See Nickerson v. Nickerson, 296 Or. 516, 678 P.2d 730 (1984); Zerkel v. Lindsey, 270 Or. 517, 528 P.2d 1041 (1974); Isenhart v. Isenhart, 207 Or. 365, 296 P.2d 927 (1956). This case is similar to Cottrell et ux v. Prier et ux, 191 Or. 571, 231 P.2d 788 (1951). There an appeal was dismissed when the defendant elected to deliver a deed as ordered by the trial court rather than to execute the instrument and deposit it with the clerk "within the time allowed to file the undertaking, to abide the decree of the appellate court. [ORS 19.040(2)]." 191 Or at 574.

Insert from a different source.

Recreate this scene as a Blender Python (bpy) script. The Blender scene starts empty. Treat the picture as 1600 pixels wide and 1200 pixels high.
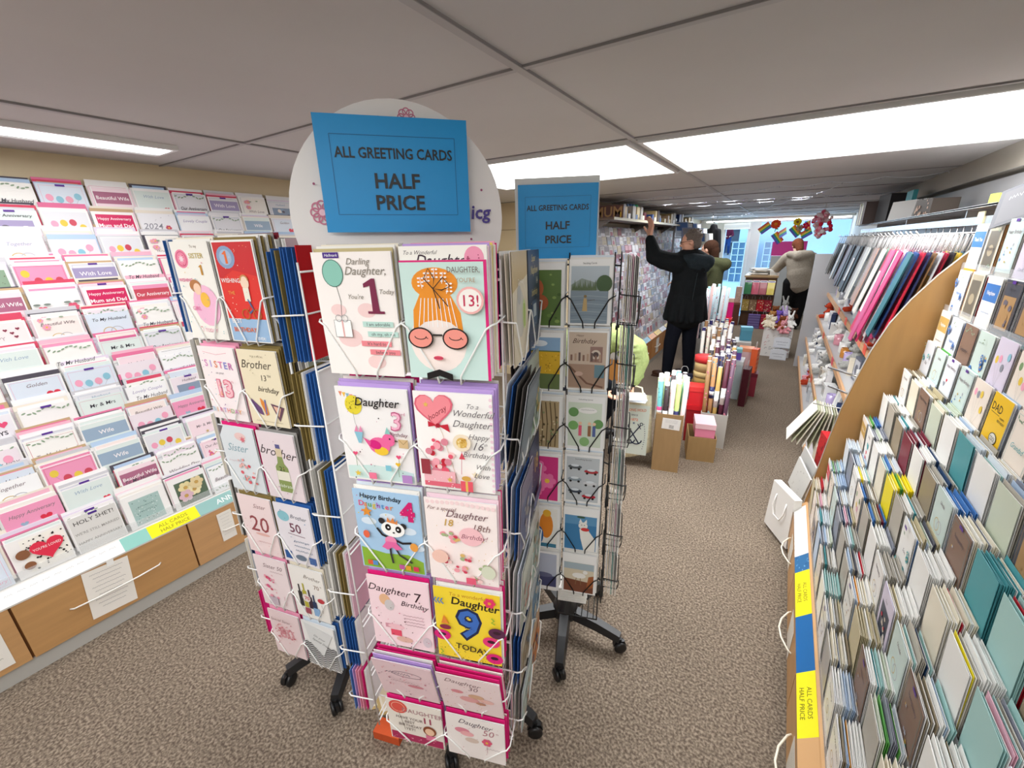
import bpy, math, random
from mathutils import Vector, Matrix, Euler

random.seed(11)
SC = bpy.context.scene
COL = SC.collection
PI = math.pi
rad = math.radians

# ---------------------------------------------------------------- camera
F_PX, CXP, CYP = 650.0, 800.0, 600.0
vy = Vector((1235 - CXP, -(371 - CYP), -F_PX)).normalized()
dn = Vector((833 - CXP, -(2567 - CYP), -F_PX)).normalized()
vz = -dn
vz = (vz - vy * vz.dot(vy)).normalized()
vx = vy.cross(vz)
cam_data = bpy.data.cameras.new('camera')
cam_data.sensor_width = 36.0
cam_data.sensor_fit = 'HORIZONTAL'
cam_data.lens = 36.0 * F_PX / 1600.0
cam_data.clip_start = 0.02
cam_data.clip_end = 200
cam = bpy.data.objects.new('camera', cam_data)
COL.objects.link(cam)
rot = Matrix((vx, vy, vz))
cam.matrix_world = Matrix.Translation((0, 0, 1.65)) @ rot.to_4x4()
SC.camera = cam

# ---------------------------------------------------------------- view, world, lights
SC.view_settings.view_transform = 'Standard'
SC.view_settings.look = 'None'
SC.view_settings.gamma = 1.0
SC.view_settings.use_curve_mapping = False
SC.view_settings.exposure = -0.12
w = bpy.data.worlds.new('world')
SC.world = w
w.use_nodes = True
bg = w.node_tree.nodes['Background']
bg.inputs[0].default_value = (0.42, 0.70, 1.0, 1)
bg.inputs[1].default_value = 2.6
CEIL = 2.10
LAMP_STRENGTH = 5.6

def area(name, loc, size, power, color=(1, 1, 1), rotx=0.0, rotz=0.0):
    d = bpy.data.lights.new(name, 'AREA')
    d.shape = 'RECTANGLE'
    d.size, d.size_y = size
    d.energy = power
    d.color = color
    o = bpy.data.objects.new(name, d)
    o.location = loc
    o.rotation_euler = (rotx, 0, rotz)
    COL.objects.link(o)
    return o

# fluorescent tubes behind the diffusers: bay and slot lamps sit just under their panels
WHITE = (0.97, 0.985, 1.0)
area('panel_light_left_bay', (-1.42, 2.71, CEIL - 0.03), (1.3, 1.0), 24, WHITE)
area('panel_light_right_bay', (0.18, 2.71, CEIL - 0.03), (1.6, 1.0), 30, WHITE)
area('fill_light_rear_left', (-1.42, -0.55, CEIL - 0.03), (1.3, 1.0), 22, WHITE)  # added fill behind the camera, no fixture built here
area('fill_light_rear_right', (0.15, -0.75, CEIL - 0.03), (1.5, 1.0), 42, WHITE)  # added fill behind the camera, brightens the tiered stand side
area('slot_light', (-2.5, 0.0, CEIL - 0.03), (0.15, 2.0), 8, WHITE)
area('fill_light_mid', (-0.6, 5.9, CEIL - 0.03), (1.6, 1.0), 34, WHITE)  # added fill for the middle of the shop, without a panel
area('fill_light_far', (-0.6, 9.2, CEIL - 0.03), (1.6, 1.0), 34, WHITE)  # added fill for the far end, no panel above it
area('daylight_from_shop_front', (-0.3, 11.85, 1.2), (2.2, 1.7), 45, (0.55, 0.78, 1.0), rad(-90))

# ---------------------------------------------------------------- materials
def hexc(h):
    if not isinstance(h, str):
        return tuple(h) + (1.0,) if len(h) == 3 else tuple(h)
    h = h.lstrip('#')
    out = []
    for i in (0, 2, 4):
        c = int(h[i:i + 2], 16) / 255
        out.append(c / 12.92 if c <= 0.04045 else ((c + 0.055) / 1.055) ** 2.4)
    return (out[0], out[1], out[2], 1.0)

MATS = {}
def make_mat(name, rough=0.5, metal=0.0, spec=0.5, noise=None, bump=None, coat=0.0, glassy=0.0, emit=0.0, kind=None):
    m = bpy.data.materials.new(name)
    m.use_nodes = True
    nt = m.node_tree
    b = nt.nodes['Principled BSDF']
    at = nt.nodes.new('ShaderNodeAttribute')
    at.attribute_name = 'Col'
    col = at.outputs['Color']
    tc = nt.nodes.new('ShaderNodeTexCoord')
    if noise:                                  # (scale xyz, amount)
        mp = nt.nodes.new('ShaderNodeMapping')
        mp.inputs['Scale'].default_value = noise[0]
        nt.links.new(tc.outputs['Object'], mp.inputs['Vector'])
        n = nt.nodes.new('ShaderNodeTexNoise')
        n.inputs['Scale'].default_value = 1.0
        n.inputs['Detail'].default_value = noise[2] if len(noise) > 2 else 4.0
        nt.links.new(mp.outputs[0], n.inputs['Vector'])
        mr = nt.nodes.new('ShaderNodeMapRange')
        mr.inputs['From Min'].default_value = 0.3
        mr.inputs['From Max'].default_value = 0.7
        mr.inputs['To Min'].default_value = 1.0 - noise[1]
        mr.inputs['To Max'].default_value = 1.0 + noise[1]
        nt.links.new(n.outputs['Fac'], mr.inputs['Value'])
        vm = nt.nodes.new('ShaderNodeVectorMath')
        vm.operation = 'SCALE'
        nt.links.new(col, vm.inputs[0])
        nt.links.new(mr.outputs[0], vm.inputs['Scale'])
        col = vm.outputs[0]
        if bump:
            bp = nt.nodes.new('ShaderNodeBump')
            bp.inputs['Strength'].default_value = bump
            bp.inputs['Distance'].default_value = 0.004
            nt.links.new(n.outputs['Fac'], bp.inputs['Height'])
            nt.links.new(bp.outputs[0], b.inputs['Normal'])
    nt.links.new(col, b.inputs['Base Color'])
    b.inputs['Roughness'].default_value = rough
    b.inputs['Metallic'].default_value = metal
    b.inputs['Specular IOR Level'].default_value = spec
    b.inputs['Coat Weight'].default_value = coat
    if emit:
        nt.links.new(col, b.inputs['Emission Color'])
        b.inputs['Emission Strength'].default_value = emit
    if glassy:
        tr = nt.nodes.new('ShaderNodeBsdfTransparent')
        mx = nt.nodes.new('ShaderNodeMixShader')
        mx.inputs[0].default_value = 1 - glassy
        nt.links.new(tr.outputs[0], mx.inputs[1])
        nt.links.new(b.outputs[0], mx.inputs[2])
        nt.links.new(mx.outputs[0], nt.nodes['Material Output'].inputs['Surface'])
    MATS[name] = m
    return m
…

This case is not controlled by Hofer v. Hofer, 244 Or. 88, 415 P.2d 753 (1966). In Hofer, the appellant was the prevailing party below and appealed specific provisions of the decree to secure a more favorable division rather than seeking reversal of the entire judgment. The appeal was allowed. Hofer illustrates that acceptance of benefits is not a waiver when there is no inconsistency between enforcement of the judgment and the appeal. Carpenter v. Carpenter, 153 Or. 584, 590, 56 P.2d 305 57 P.2d 1098, 58 P.2d 1502 (1936). In other words:
"A limitation to this rule exists where a reversal of the judgment or order cannot effect the right of the party to the benefit which he has secured thereby. As for example, where there is no controversy as to his right for the amount for which the judgment was given, but he claims that he was entitled to a greater amount." Annot., 169 ALR at 988 (1947).
The limitation does not apply here. Plaintiff is asking that we award her $281,129.60, in addition to the property exchanged. As we have already noted, the record is inadequate for entry of such a judgment, and any alteration of the result would require a remand. Any adjustment on retrial would almost certainly have a significant effect on the tax sensitive like-kind exchanges ordered by the court, thereby requiring a complete reevaluation of the property exchange plan. That in turn would require plaintiff to risk putting the particular properties already accepted by her in jeopardy of being reapportioned between the parties. On the cross-appeal, the judgment is affirmed. See Schlecht v. Bliss, 271 Or. 304, 532 P.2d 1 (1975); Annot., supra, 169 ALR 1026 ("If the review is such as to involve the possibility that any part of the share accepted may go to the other distributees or be returned to the distributor, the party is barred by his acceptance.").
Affirmed on appeal and on cross-appeal.